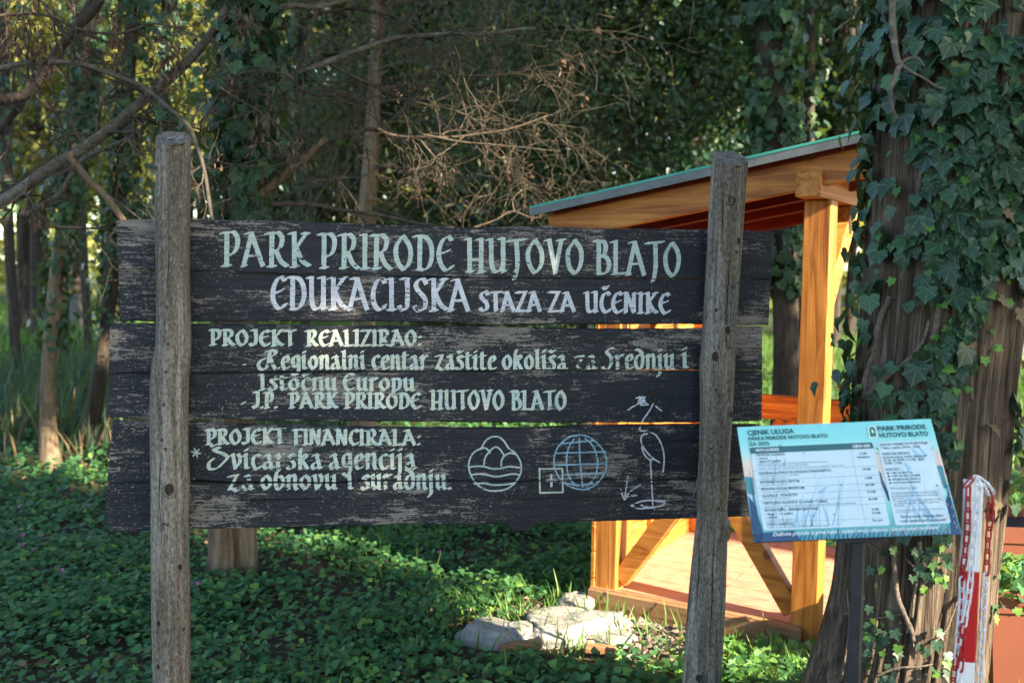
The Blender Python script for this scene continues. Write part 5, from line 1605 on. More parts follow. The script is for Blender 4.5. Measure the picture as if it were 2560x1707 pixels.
limb([(650, 245), (700, 205), (780, 170), (860, 140), (960, 105), (1060, 88), (1180, 84), (1340, 70)], Y2 + .05, .018, .007, M['bark_grey'], t2, twigs=22, tl=.55, out=tw)
limb([(655, 35), (720, 15), (800, 18), (880, 0), (960, -30)], Y2, .017, .010, M['bark_grey'], t2, twigs=8, tl=.5, out=tw)
limb([(655, 85), (720, 62), (800, 40), (900, 20), (1000, 50), (1060, 100)], Y2 + .1, .014, .004, M['twig'], t2, twigs=16, tl=.5, out=tw)
limb([(800, 150), (900, 200), (960, 225), (1020, 250), (1140, 280), (1210, 320)], Y2 + .1, .010, .003, M['twig'], t2, twigs=16, tl=.4, out=tw)
limb([(640, 470), (740, 400), (830, 350), (930, 320), (980, 338), (1080, 345), (1200, 335), (1300, 315), (1370, 290)], Y2 + .2, .013, .004, M['twig'], t2, twigs=26, tl=.42, out=tw)
limb([(1050, 335), (1150, 355), (1250, 365), (1320, 370), (1400, 378)], Y2 + .1, .006, .002, M['twig'], t2, twigs=14, tl=.35, out=tw)
limb([(1130, 190), (1230, 190), (1300, 180), (1340, 150)], Y2 + .15, .006, .002, M['twig'], t2, twigs=9, tl=.3, out=tw)
limb([(1180, 570), (1240, 550), (1280, 530), (1340, 545), (1390, 500)], Y2 + .1, .006, .003, M['twig'], t2, twigs=6, tl=.25, out=tw)
limb([(1285, 532), (1282, 500), (1300, 480), (1330, 470)], Y2 + .1, .005, .002, M['twig'], t2)
limb([(760, 545), (800, 490), (830, 420), (850, 340), (858, 300)], Y2 - .1, .006, .002, M['twig'], t2, twigs=5, tl=.25, out=tw)
twig_mesh(tw, t2, M['twig'])
ends = [pts[-1] for pts, rad in tw if P(0, 0, 1) is not None]
RND.shuffle(ends)
for c in ends[:70]:
    seed_bunch(c - Vector((0, 0, .02)), 14, RND.uniform(.05, .085), t2)

# ------------------------------------------------------------------ dead limbed tree at the upper left
g3 = G(128, 1182)
t3 = place_tree('ivy_clad_tree', 'slanting tree with a bare sunlit foot and ivy above at the left edge', g3.x, g3.y, group='ivy clad trees of the grove')
Y3 = g3.y
o, w3 = trunk_mesh(px_cols([(1195, 85, 165), (1150, 98, 152), (1050, 100, 138), (950, 102, 136), (800, 112, 150), (700, 122, 158), (560, 142, 176), (400, 165, 200), (200, 195, 228), (0, 225, 255), (-300, 260, 290), (-1200, 300, 325)], Y3), t3, M['bark_tan'], 30, .10, .10, 6, seed=5)
ivy_on(w3, 1500, t3, (.04, .07), .045, (.95, 4.3), IVY_BROAD, 'ivy_far', lambda a, z: .46 + .12 * np.clip(z - 1.3, 0, .8), seed=21)
g4 = G(205, 1140)
t4 = place_tree('ivy_clad_tree', 'leaning ivy clad tree between the slanting tree and the sign boards', g4.x, g4.y, group='ivy clad trees of the grove')
Y4 = g4.y
o, w4 = trunk_mesh(px_cols([(1150, 185, 245), (1080, 200, 246), (980, 222, 262), (880, 240, 276), (760, 256, 290), (600, 275, 306), (400, 292, 325), (200, 305, 336), (0, 318, 350), (-400, 335, 360)], Y4), t4, M['bark_dark'], 28, .10, .10, 6, seed=8)
ivy_on(w4, 1500, t4, (.04, .07), .05, (1.0, 4.4), IVY_BROAD, 'ivy_far', lambda a, z: .45 + .15 * np.clip(z - 1.2, 0, .8), seed=31)
t5 = place_tree('bare_tree', 'bare grey tree whose long lichened limbs cross the upper left of the view', P(-420, 900, 5.0).x, 5.0)
trunk_mesh(px_cols([(1500, -520, -400), (1000, -500, -400), (500, -480, -390), (0, -430, -350), (-500, -380, -310), (-1300, -300, -260)], 5.0), t5, M['bark_grey'], 30, .1, .1, 6, seed=15)
tw = []
limb([(-420, 560), (-200, 560), (0, 505), (60, 470), (130, 420), (200, 375), (290, 315), (370, 245), (430, 195), (500, 120), (560, 40), (600, -60)], 4.9, .034, .018, M['bark_grey'], t5, label='thick pale limb rising to the right', twigs=20, tl=.6, out=tw)
limb([(-420, 250), (-150, 190), (0, 172), (90, 155), (170, 156), (250, 172), (330, 205), (400, 245), (445, 290), (478, 325), (496, 370), (508, 420), (525, 490), (537, 560)], 4.6, .013, .009, M['bark_grey'], t5, label='dark limb arching over the left post', twigs=20, tl=.45, out=tw)
limb([(170, 385), (200, 420), (240, 465), (290, 520), (320, 560)], 4.5, .017, .014, M['bark_tan'], t5, label='short sunlit limb by the left post', twigs=4, tl=.3, out=tw)
limb([(-420, 120), (-100, 230), (60, 240), (130, 150), (190, 75), (240, 20), (270, -40)], 5.2, .030, .022, M['bark_dark'], t5, twigs=10, tl=.6, out=tw)
limb([(0, 330), (60, 250), (110, 170), (190, 60), (260, -40)], 5.6, .020, .014, M['bark_dark'], t5, twigs=8, tl=.6, out=tw)
limb([(-420, 100), (-100, 60), (40, 36), (120, 40), (200, 75), (300, 85), (380, 60), (470, 80), (560, 110)], 4.5, .009, .003, M['twig'], t5, twigs=18, tl=.4, out=tw)
limb([(500, 325), (545, 240), (600, 185), (680, 180), (740, 200)], 4.6, .006, .003, M['twig'], t5, twigs=10, tl=.3, out=tw)
limb([(230, 405), (180, 300), (170, 180), (190, 60), (150, -30)], 4.7, .006, .003, M['twig'], t5, twigs=8, tl=.4, out=tw)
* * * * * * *
What you need to do: All of the material above is to be copied exactly, except for its images.

Solution below:
The Blender Python script for this scene continues. Write part 5, from line 1605 on. More parts follow. The script is for Blender 4.5. Measure the picture as if it were 2560x1707 pixels.
limb([(650, 245), (700, 205), (780, 170), (860, 140), (960, 105), (1060, 88), (1180, 84), (1340, 70)], Y2 + .05, .018, .007, M['bark_grey'], t2, twigs=22, tl=.55, out=tw)
limb([(655, 35), (720, 15), (800, 18), (880, 0), (960, -30)], Y2, .017, .010, M['bark_grey'], t2, twigs=8, tl=.5, out=tw)
limb([(655, 85), (720, 62), (800, 40), (900, 20), (1000, 50), (1060, 100)], Y2 + .1, .014, .004, M['twig'], t2, twigs=16, tl=.5, out=tw)
limb([(800, 150), (900, 200), (960, 225), (1020, 250), (1140, 280), (1210, 320)], Y2 + .1, .010, .003, M['twig'], t2, twigs=16, tl=.4, out=tw)
limb([(640, 470), (740, 400), (830, 350), (930, 320), (980, 338), (1080, 345), (1200, 335), (1300, 315), (1370, 290)], Y2 + .2, .013, .004, M['twig'], t2, twigs=26, tl=.42, out=tw)
limb([(1050, 335), (1150, 355), (1250, 365), (1320, 370), (1400, 378)], Y2 + .1, .006, .002, M['twig'], t2, twigs=14, tl=.35, out=tw)
limb([(1130, 190), (1230, 190), (1300, 180), (1340, 150)], Y2 + .15, .006, .002, M['twig'], t2, twigs=9, tl=.3, out=tw)
limb([(1180, 570), (1240, 550), (1280, 530), (1340, 545), (1390, 500)], Y2 + .1, .006, .003, M['twig'], t2, twigs=6, tl=.25, out=tw)
limb([(1285, 532), (1282, 500), (1300, 480), (1330, 470)], Y2 + .1, .005, .002, M['twig'], t2)
limb([(760, 545), (800, 490), (830, 420), (850, 340), (858, 300)], Y2 - .1, .006, .002, M['twig'], t2, twigs=5, tl=.25, out=tw)
twig_mesh(tw, t2, M['twig'])
ends = [pts[-1] for pts, rad in tw if P(0, 0, 1) is not None]
RND.shuffle(ends)
for c in ends[:70]:
    seed_bunch(c - Vector((0, 0, .02)), 14, RND.uniform(.05, .085), t2)

# ------------------------------------------------------------------ dead limbed tree at the upper left
g3 = G(128, 1182)
t3 = place_tree('ivy_clad_tree', 'slanting tree with a bare sunlit foot and ivy above at the left edge', g3.x, g3.y, group='ivy clad trees of the grove')
Y3 = g3.y
o, w3 = trunk_mesh(px_cols([(1195, 85, 165), (1150, 98, 152), (1050, 100, 138), (950, 102, 136), (800, 112, 150), (700, 122, 158), (560, 142, 176), (400, 165, 200), (200, 195, 228), (0, 225, 255), (-300, 260, 290), (-1200, 300, 325)], Y3), t3, M['bark_tan'], 30, .10, .10, 6, seed=5)
ivy_on(w3, 1500, t3, (.04, .07), .045, (.95, 4.3), IVY_BROAD, 'ivy_far', lambda a, z: .46 + .12 * np.clip(z - 1.3, 0, .8), seed=21)
g4 = G(205, 1140)
t4 = place_tree('ivy_clad_tree', 'leaning ivy clad tree between the slanting tree and the sign boards', g4.x, g4.y, group='ivy clad trees of the grove')
Y4 = g4.y
o, w4 = trunk_mesh(px_cols([(1150, 185, 245), (1080, 200, 246), (980, 222, 262), (880, 240, 276), (760, 256, 290), (600, 275, 306), (400, 292, 325), (200, 305, 336), (0, 318, 350), (-400, 335, 360)], Y4), t4, M['bark_dark'], 28, .10, .10, 6, seed=8)
ivy_on(w4, 1500, t4, (.04, .07), .05, (1.0, 4.4), IVY_BROAD, 'ivy_far', lambda a, z: .45 + .15 * np.clip(z - 1.2, 0, .8), seed=31)
t5 = place_tree('bare_tree', 'bare grey tree whose long lichened limbs cross the upper left of the view', P(-420, 900, 5.0).x, 5.0)
trunk_mesh(px_cols([(1500, -520, -400), (1000, -500, -400), (500, -480, -390), (0, -430, -350), (-500, -380, -310), (-1300, -300, -260)], 5.0), t5, M['bark_grey'], 30, .1, .1, 6, seed=15)
tw = []
limb([(-420, 560), (-200, 560), (0, 505), (60, 470), (130, 420), (200, 375), (290, 315), (370, 245), (430, 195), (500, 120), (560, 40), (600, -60)], 4.9, .034, .018, M['bark_grey'], t5, label='thick pale limb rising to the right', twigs=20, tl=.6, out=tw)
limb([(-420, 250), (-150, 190), (0, 172), (90, 155), (170, 156), (250, 172), (330, 205), (400, 245), (445, 290), (478, 325), (496, 370), (508, 420), (525, 490), (537, 560)], 4.6, .013, .009, M['bark_grey'], t5, label='dark limb arching over the left post', twigs=20, tl=.45, out=tw)
limb([(170, 385), (200, 420), (240, 465), (290, 520), (320, 560)], 4.5, .017, .014, M['bark_tan'], t5, label='short sunlit limb by the left post', twigs=4, tl=.3, out=tw)
limb([(-420, 120), (-100, 230), (60, 240), (130, 150), (190, 75), (240, 20), (270, -40)], 5.2, .030, .022, M['bark_dark'], t5, twigs=10, tl=.6, out=tw)
limb([(0, 330), (60, 250), (110, 170), (190, 60), (260, -40)], 5.6, .020, .014, M['bark_dark'], t5, twigs=8, tl=.6, out=tw)
limb([(-420, 100), (-100, 60), (40, 36), (120, 40), (200, 75), (300, 85), (380, 60), (470, 80), (560, 110)], 4.5, .009, .003, M['twig'], t5, twigs=18, tl=.4, out=tw)
limb([(500, 325), (545, 240), (600, 185), (680, 180), (740, 200)], 4.6, .006, .003, M['twig'], t5, twigs=10, tl=.3, out=tw)
limb([(230, 405), (180, 300), (170, 180), (190, 60), (150, -30)], 4.7, .006, .003, M['twig'], t5, twigs=8, tl=.4, out=tw)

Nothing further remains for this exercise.